The legislation features specific interventions geared towards fighting money laundering, among other illegal or criminal activities. To this end, the European Securities and Markets Authority (ESMA) has received a new mandate. Based on the report, ESMA will be expected to create a public register of non-compliant crypto asset service providers that operate within the EU illegally. This sends a warning to crypto asset providers lacking proper authorization.

Moreover, the major service providers are expected to disclose their energy consumption. This will help address the “high carbon footprint” due to crypto.

Commenting on the matter, lead MEP for the MiCA regulation, Stefan Berger, said that the legislation positions the EU at the frontline of the token economy. In his opinion, this provides regulatory clarity for the European cryptocurrency asset industry.

Ernest Urtasun and Assita Kanko have underscored Berger’s position. The two co-rapporteurs spoke about the relevance of this legislation in addressing loopholes within the European Union’s Anti Money Laundering (AML) framework. They also addressed the unification of the fragmented European market.
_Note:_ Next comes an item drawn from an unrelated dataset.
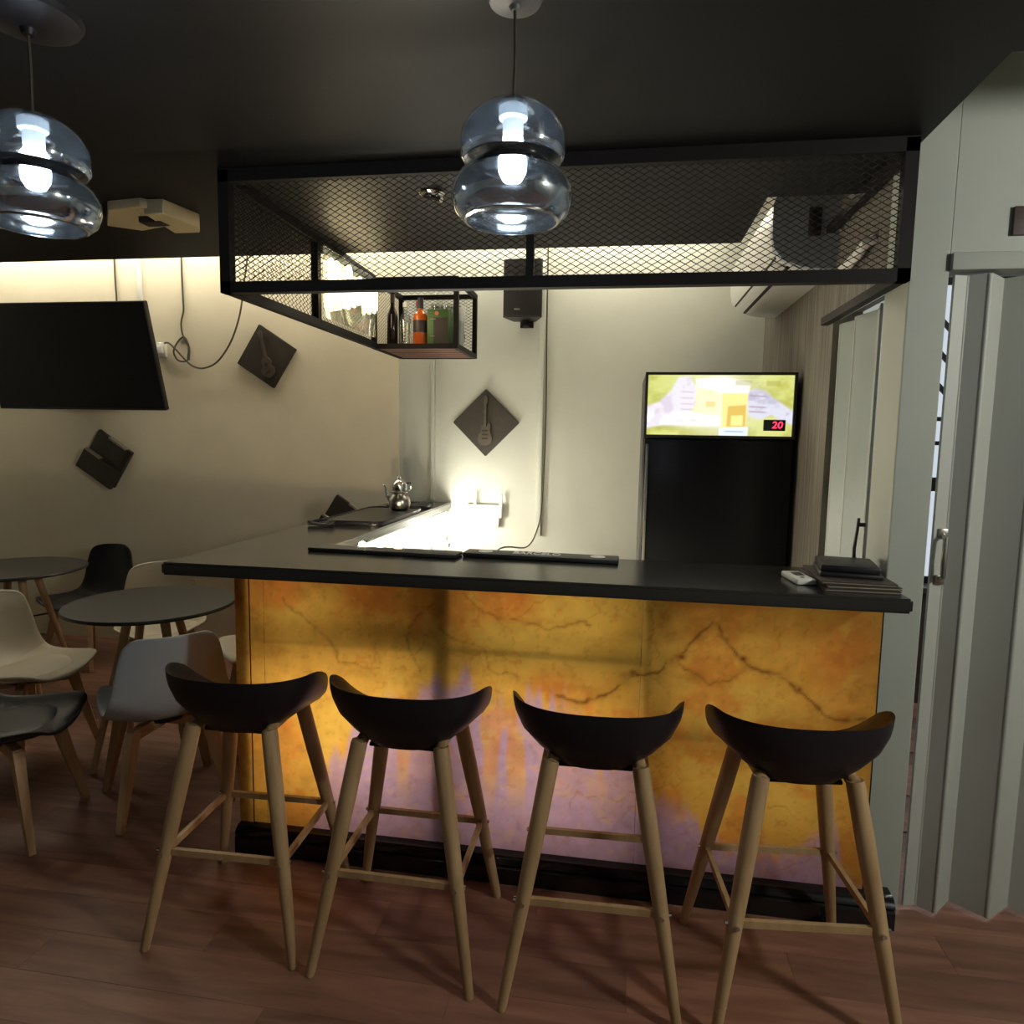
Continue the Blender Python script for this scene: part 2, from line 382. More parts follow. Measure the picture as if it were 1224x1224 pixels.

At this point, the new legislation will now head to the Council for its official endorsement. Afterward, it will be published in the EU Official Journal and implemented approximately three weeks later.

Binance CEO Addresses European Parliament’s Vote For MiCA Regulations Implementation

The new legislation has captured the interest of Binance CEO Changpeng Zhao (CZ). In a Twitter post on April 20, he said that the move signals the introduction of customized regulations for the crypto sector within one of the world’s largest markets.

According to CZ, this will prove value-adding in protecting users and promoting innovation. The Binance executive also acknowledged that while the fine details of these regulations remain critical, it is indeed a practical solution to the challenges facing the industry.

Now that there are clear rules in place for crypto firms operating or based in the European Union, Binance could adjust its business operations over the next 12 to 18 months to achieve full compliance.